Do your damned job and stop just sitting there.

But if you are on your own time, I always enjoy the company of aggressive scab pickers.

Broomhandle said...

Chew tobacco. Spit a lot!

DADvocate said...

How true. I used to work on the 4th floor of a building where we could look across at another building about 20 feet away and see a young female worker who continuously wrapped and unwrapped her hair around her index finger. Any time her hands were free of other tasks she did this.

learn how to relax.

DADvocate said...

She should pick her nose and examine each discovery.

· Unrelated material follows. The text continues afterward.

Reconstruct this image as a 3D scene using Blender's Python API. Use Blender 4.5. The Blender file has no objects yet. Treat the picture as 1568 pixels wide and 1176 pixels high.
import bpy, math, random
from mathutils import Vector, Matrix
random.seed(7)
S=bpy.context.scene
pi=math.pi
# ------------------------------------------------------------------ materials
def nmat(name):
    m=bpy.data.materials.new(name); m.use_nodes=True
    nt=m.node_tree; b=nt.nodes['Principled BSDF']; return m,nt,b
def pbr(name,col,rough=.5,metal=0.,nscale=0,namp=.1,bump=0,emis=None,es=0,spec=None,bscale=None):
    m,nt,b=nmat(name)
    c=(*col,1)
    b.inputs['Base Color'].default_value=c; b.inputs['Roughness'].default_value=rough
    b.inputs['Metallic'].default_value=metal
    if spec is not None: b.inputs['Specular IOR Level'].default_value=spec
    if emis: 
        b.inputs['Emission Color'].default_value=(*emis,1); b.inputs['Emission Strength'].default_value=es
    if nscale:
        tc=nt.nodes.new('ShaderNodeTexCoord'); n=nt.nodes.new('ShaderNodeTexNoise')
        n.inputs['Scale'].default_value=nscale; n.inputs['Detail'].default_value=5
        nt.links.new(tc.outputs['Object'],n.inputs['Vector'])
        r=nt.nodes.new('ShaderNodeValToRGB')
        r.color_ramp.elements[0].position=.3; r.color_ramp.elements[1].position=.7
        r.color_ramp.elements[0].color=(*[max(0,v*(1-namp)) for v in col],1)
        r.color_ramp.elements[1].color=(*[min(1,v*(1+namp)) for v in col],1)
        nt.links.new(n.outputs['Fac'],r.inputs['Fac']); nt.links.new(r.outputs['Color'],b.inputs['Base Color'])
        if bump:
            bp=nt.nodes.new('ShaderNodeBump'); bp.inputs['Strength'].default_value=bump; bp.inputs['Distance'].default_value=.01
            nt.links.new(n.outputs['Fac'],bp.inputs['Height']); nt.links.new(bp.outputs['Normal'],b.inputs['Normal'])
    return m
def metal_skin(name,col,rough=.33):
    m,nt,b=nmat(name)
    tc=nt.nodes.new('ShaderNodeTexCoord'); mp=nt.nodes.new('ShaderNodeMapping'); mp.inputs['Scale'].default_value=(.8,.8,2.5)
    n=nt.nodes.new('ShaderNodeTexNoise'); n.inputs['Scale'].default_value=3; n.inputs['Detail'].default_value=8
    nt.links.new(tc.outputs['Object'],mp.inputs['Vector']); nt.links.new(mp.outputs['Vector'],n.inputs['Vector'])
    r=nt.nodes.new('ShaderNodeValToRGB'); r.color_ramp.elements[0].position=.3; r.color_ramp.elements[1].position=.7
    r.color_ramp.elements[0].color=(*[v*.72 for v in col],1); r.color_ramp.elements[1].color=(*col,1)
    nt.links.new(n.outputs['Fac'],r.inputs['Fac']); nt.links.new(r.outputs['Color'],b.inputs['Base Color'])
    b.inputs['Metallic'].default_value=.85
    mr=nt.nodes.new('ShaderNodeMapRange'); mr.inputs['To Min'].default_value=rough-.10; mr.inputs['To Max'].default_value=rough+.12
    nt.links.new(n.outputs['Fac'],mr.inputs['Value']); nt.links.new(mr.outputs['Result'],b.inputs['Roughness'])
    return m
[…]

This is the key to happiness as well as the secret of Zen.

Sam L. said...

Get a full drum set, and amplifiers!

glenn said...

Do more work.

gerry said...

Continuously attempt to expel flatus while avoiding disaster.

I mean, if one is seeking compulsion, let's get really involved.

Methadras said...

I think that many people are susceptible to the obsessive repetitive nature of bodily movements that their brains seem to have a need to want to perform in order to feel some sense of satisfaction. Not quite obsessive compulsive, but just on that precipice.

Freeman Hunt said...

Bounce your legs.

I am a leg bouncer. My father before me was a leg bouncer. Who knows from what ancestral depths this habit hails.

kcom said...

She could spend a few minutes learning to spell common words like "lose".

P.S. I just learned something. My phone spelled the word as loose and I had to manually change it to lose. Maybe it's one more thing to blame on auto-correct.

Crunchy Frog said...

Scratch yourself in inappropriate places and fora.